$A\subset (B\cup C)$ $\implies$ $A\subset B $ or $A\subset C$

Question

Clearly, it is not true that $A\subset (B\cup C)$ implies $A\subset B $ or $A\subset C$, since if $A=\{b,c\}, B=\{a,b\}, \text{ and }C=\{c,d\}$, then $A\subset B\cup C =\{a,b,c,d\}$ but $A\not\subset B$ and $A\not\subset C.$

However, if one tries to prove the above statement, where does the proof go wrong?

Proof:

Let $x\in A$. Since $A\subset B\cup C, x\in A\implies x\in B\cup C\implies x\in B$ or $x\in C. $ Since $x\in A\implies x\in B$ or $x\in C$ is equivalent to $x\in A\implies x\in B$ or $x\in A\implies x\in C$, this shows $A\subset B$ or $A\subset C. \blacksquare$

Answer 1

In propositional calculus, $P\implies (Q\lor R)$ may imply $(P\implies Q)\lor (P\implies R),$ but the statement you have is of the form:

$$\forall x: \left(P(x)\implies (Q(x)\lor R(x))\right)\tag1$$

You cannot change this to: $$\left(\forall x: P(x)\implies Q(x)\right)\lor \left(\forall x: P(x)\implies R(x)\right)$$

You can say: $$\forall x:( P(x)\implies Q(x))\lor (P(x)\implies R(x))$$

but you can’t conclude (1) from this.

The thing about propositional calculus is that it is about one statement at a time. $P\implies Q$ is not what we intuitively think of as an implication. You can’t say, “If it rains, the ground will be wet.” You can say, “If it rained yesterday at this spot, the ground was wet at this spot.”
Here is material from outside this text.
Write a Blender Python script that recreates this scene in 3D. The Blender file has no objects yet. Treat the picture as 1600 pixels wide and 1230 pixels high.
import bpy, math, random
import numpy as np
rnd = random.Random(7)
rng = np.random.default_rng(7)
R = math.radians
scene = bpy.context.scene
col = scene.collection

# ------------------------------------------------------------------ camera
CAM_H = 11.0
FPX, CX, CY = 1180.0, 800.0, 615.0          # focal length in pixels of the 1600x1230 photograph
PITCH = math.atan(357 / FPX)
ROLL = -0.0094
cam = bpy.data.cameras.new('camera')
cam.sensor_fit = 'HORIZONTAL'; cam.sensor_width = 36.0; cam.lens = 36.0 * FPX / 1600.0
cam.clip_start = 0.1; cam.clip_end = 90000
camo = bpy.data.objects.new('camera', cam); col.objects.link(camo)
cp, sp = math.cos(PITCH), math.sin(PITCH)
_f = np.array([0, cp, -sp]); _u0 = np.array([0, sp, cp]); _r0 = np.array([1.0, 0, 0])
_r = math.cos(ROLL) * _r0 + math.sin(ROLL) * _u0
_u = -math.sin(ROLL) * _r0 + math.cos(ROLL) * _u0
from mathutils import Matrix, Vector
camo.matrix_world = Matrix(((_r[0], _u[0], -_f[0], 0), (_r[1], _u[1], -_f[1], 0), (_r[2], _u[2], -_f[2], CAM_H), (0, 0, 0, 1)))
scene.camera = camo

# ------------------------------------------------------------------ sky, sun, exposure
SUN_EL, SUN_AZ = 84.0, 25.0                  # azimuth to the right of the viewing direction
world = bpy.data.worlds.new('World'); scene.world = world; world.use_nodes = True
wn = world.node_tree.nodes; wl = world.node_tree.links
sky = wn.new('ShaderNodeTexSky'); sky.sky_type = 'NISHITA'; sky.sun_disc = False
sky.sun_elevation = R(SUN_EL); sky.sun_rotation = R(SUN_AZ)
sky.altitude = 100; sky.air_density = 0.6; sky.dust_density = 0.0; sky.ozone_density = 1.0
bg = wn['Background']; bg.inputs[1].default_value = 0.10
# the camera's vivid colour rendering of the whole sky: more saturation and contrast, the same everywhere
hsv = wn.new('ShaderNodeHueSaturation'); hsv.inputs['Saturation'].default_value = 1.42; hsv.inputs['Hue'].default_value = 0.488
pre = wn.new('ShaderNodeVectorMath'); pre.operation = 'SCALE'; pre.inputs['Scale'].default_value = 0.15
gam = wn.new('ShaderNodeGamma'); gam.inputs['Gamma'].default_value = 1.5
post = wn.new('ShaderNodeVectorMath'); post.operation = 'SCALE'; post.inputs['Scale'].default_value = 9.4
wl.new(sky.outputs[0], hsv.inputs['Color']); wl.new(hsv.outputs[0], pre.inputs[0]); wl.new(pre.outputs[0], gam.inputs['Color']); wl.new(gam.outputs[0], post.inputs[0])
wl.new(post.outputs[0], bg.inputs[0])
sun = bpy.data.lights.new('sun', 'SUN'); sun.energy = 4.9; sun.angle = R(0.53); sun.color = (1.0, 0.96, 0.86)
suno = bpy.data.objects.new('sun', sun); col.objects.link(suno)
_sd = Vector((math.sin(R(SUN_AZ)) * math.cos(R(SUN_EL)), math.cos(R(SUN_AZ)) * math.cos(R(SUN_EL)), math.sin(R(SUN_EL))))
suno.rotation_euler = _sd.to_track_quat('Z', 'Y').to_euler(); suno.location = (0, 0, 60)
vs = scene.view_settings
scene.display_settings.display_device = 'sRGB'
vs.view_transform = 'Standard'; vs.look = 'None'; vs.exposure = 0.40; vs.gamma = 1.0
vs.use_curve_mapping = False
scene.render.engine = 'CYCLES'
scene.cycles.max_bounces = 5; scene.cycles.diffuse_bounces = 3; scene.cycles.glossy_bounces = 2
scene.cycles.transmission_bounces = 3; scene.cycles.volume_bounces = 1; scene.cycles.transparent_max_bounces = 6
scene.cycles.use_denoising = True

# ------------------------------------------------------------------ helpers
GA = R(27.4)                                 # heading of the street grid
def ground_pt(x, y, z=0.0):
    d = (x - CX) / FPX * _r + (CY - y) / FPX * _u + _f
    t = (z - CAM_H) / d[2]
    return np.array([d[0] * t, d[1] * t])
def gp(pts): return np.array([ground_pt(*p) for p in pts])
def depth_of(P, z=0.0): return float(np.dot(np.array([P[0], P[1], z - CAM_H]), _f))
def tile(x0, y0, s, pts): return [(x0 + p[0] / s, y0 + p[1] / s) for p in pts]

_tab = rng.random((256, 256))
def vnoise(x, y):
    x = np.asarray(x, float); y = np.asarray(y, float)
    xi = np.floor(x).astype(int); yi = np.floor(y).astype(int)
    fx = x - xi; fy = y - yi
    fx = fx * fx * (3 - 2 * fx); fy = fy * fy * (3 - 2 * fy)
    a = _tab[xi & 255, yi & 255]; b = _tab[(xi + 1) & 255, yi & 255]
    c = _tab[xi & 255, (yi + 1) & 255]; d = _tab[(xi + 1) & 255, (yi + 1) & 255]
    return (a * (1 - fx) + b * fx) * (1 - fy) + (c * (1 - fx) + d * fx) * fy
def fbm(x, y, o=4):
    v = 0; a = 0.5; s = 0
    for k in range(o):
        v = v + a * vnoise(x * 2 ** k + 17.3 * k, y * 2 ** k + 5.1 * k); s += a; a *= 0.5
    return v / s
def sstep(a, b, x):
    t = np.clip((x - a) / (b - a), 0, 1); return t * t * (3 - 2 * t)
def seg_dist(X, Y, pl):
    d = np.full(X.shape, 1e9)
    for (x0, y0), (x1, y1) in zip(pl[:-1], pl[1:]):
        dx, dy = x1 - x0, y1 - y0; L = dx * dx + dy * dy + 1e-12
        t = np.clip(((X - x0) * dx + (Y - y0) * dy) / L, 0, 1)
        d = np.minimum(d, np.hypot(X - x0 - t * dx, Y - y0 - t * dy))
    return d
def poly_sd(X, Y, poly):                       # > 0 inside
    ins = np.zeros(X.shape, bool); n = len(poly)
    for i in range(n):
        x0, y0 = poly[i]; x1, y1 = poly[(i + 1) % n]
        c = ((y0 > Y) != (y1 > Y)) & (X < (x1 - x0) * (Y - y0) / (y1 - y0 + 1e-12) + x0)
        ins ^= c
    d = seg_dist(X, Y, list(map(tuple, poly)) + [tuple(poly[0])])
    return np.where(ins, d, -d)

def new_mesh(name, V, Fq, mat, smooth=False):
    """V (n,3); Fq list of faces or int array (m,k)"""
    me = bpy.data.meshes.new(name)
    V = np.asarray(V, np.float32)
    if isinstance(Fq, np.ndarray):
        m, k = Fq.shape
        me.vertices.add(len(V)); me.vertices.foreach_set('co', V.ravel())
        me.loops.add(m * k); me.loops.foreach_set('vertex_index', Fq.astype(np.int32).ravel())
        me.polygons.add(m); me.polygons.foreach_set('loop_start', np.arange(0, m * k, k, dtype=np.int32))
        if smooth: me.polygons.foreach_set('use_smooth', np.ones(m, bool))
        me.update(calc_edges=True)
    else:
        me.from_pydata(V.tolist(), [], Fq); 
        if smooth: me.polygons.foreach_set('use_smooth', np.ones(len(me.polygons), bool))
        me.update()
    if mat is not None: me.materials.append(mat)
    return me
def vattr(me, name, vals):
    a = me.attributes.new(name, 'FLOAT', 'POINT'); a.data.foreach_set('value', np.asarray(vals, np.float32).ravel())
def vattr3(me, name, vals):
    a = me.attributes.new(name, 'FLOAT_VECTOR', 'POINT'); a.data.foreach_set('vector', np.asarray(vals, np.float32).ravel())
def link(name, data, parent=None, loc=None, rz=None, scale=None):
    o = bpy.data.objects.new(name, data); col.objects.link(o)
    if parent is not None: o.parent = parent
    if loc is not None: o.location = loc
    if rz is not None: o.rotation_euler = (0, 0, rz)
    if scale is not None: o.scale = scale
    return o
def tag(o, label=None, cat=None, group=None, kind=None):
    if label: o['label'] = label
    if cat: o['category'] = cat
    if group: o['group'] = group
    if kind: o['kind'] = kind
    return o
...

You can’t express rules in propositional calculus.

It is best to treat $P\implies Q$ as $\lnot P\lor Q,$ because of this, at least until you get used to this. it is definitely confusing.

Answer 2

That is true for that $x$ but it is not true for all $x$.

Answer 3

Note that what you have proved is $$\forall x(x\in A\implies(x\in B\lor x\in C)),$$ where as what you have to prove to show $A\subset B$ or $A\subset C$ is $$(\forall x(x\in A\implies x\in B))\lor(\forall x(x\in A\implies x\in C)).$$

The lesson is, be careful where the quantifiers ($\forall$ and $\exists$) are! Wrong placements can and do change meaning.